Une meilleure accessibilité

Intégrer ce format d’évaluation cognitive dans les politiques RH permet par ailleurs d’ouvrir les recrutements au plus grand nombre, grâce à une accessibilité accrue.

D’une part, à l’heure où plus de la moitié des candidats postulent directement avec leur smartphone, ce type d’outils semble particulièrement adapté : souvent pensés et conçus pour les mobiles, ils répondent aux exigences modernes des candidats en termes de facilité d’accès et d’utilisation.

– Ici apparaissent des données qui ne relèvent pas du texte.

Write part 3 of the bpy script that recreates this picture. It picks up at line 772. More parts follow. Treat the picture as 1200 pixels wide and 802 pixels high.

D’autre part, même s’il serait facile de penser l’inverse, toutes les générations y trouvent une certaine satisfaction : Lennart Nacke, Anne Nacke et Craig Lindley, chercheurs en expérience utilisateur à l’Université de Waterloo et à l’Organisation de recherche scientifique du Commonwealth, démontrent ainsi que les exercices cognitifs sous forme de jeux apparaissent plus stimulants, quel que soit l’âge de l’utilisateur. Enfin, en limitant les éléments verbaux ou numériques lors de la passation, ces formats de tests sont accessibles aux personnes qui présentent un handicap, comme la dyslexie : leur construction permet ainsi de respecter les réglementations en termes de non-discrimination lors de la sélection, tout en s’assurant d’une mesure fiable des capacités cognitives.

L’intégration de certains principes liés au jeu dans les évaluations cognitives permet aujourd’hui d’associer validité psychométrique et optimisation de l’expérience candidat.

L’utilisation de ces nouveaux formats de tests réduit ainsi considérablement les délais de recrutement, et préserve l’engagement des candidats tout au long du processus.

Face à la complexité grandissante des recrutements, les managers ont donc tout intérêt à s’appuyer sur ce type d’analyses non-biaisées, pour prendre des décisions sûres et pérennes.